BOB MOON: In between this year’s blaring headlines about the Great Recession, health care and global climate concerns, there was lots of other economic news that didn’t get high-profile coverage. So as the year winds down, we’ve decided to put the spotlight on some of the “under-covered” stories of 2009.

We’ve asked a few of our commentators to choose some news that didn’t make the front page. And economist Susan Lee thinks we didn’t pay enough attention to the good news from an unlikely place.


SUSAN LEE: Every day, we hear more dreary numbers from the housing market, like sad foreclosures and drooping prices. But I have a number for you that’s good news: the rate of home ownership is about to log its fifth year of decline.

So, you’re probably wondering why a decline in home ownership is good news.
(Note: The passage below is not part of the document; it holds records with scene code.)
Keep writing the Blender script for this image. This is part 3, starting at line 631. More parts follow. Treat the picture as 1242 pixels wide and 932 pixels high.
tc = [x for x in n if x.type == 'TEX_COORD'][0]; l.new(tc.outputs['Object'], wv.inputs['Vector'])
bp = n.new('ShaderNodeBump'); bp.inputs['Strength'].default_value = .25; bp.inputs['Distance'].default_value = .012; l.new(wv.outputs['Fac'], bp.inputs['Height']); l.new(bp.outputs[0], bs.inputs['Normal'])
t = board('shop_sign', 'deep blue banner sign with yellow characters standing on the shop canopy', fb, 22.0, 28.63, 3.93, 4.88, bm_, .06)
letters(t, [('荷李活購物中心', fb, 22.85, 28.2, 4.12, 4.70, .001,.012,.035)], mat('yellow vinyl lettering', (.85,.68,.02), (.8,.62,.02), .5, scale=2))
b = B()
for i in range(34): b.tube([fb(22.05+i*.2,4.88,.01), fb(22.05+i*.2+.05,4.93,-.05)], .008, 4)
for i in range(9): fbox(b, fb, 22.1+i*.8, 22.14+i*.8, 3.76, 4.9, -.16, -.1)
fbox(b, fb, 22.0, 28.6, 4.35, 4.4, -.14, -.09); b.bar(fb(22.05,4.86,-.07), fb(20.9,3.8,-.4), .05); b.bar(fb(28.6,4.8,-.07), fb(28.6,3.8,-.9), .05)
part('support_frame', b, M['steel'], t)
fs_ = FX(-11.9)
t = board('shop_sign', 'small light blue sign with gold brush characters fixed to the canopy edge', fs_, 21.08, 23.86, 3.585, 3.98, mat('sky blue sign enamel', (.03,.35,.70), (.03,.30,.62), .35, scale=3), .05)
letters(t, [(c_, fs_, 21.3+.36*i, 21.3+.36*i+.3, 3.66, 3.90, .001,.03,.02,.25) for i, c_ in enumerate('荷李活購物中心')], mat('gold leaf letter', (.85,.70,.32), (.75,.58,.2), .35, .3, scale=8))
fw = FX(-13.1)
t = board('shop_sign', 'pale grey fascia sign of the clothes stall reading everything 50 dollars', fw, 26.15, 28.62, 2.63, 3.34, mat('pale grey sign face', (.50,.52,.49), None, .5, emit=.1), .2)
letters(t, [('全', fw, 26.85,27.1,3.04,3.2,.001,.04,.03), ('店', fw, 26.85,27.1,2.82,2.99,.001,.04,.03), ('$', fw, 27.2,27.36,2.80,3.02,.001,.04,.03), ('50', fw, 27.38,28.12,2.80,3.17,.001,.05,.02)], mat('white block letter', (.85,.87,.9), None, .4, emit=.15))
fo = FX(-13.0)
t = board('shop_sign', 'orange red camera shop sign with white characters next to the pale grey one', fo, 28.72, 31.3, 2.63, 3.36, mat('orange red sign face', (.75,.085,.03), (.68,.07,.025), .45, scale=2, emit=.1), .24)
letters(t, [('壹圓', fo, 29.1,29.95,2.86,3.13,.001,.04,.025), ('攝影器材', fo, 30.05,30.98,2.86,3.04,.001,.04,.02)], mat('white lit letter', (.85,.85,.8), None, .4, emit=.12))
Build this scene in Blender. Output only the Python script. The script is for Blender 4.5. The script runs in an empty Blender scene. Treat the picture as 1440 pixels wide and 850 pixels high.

Here’s the short answer. Thanks to massive government subsidies for home owning, Americans are way over-housed. Just remember when John McCain ran for president, the fact that he owned eight houses scarcely raised eyebrows.

Now, I grant you, government subsidies which allow people to own homes sound lovely. And I also grant that homeowners are more civic minded than renters. But from an economic point of view, the indirect costs of these subsidies hugely outweigh the benefit.

First, consider that government subsidies amount to around $100 billion a year — that’s a lot of lost tax revenue. And it represents $100 billion the government could have plowed into really important things like education.

Second, consider that the money people pour into home owning is money that can’t go into investments in private business. Would we rather have a million homes with jacuzzis or one start-up busy hatching the next Internet or the cure for diabetes?

The plain fact is that we’re diverting hundreds of billions of dollars from completely worthy and productive social and private investments.

When the housing bubble started to inflate in 2002, 65 percent of Americans owned the homes they lived in. So, even if this year’s decline brings us to 67 percent, we’re still way over what’s taken for normal.

But, given our recent housing mania, I’ll call that modest decline good news.

MOON: Susan Lee is an economist in New York City.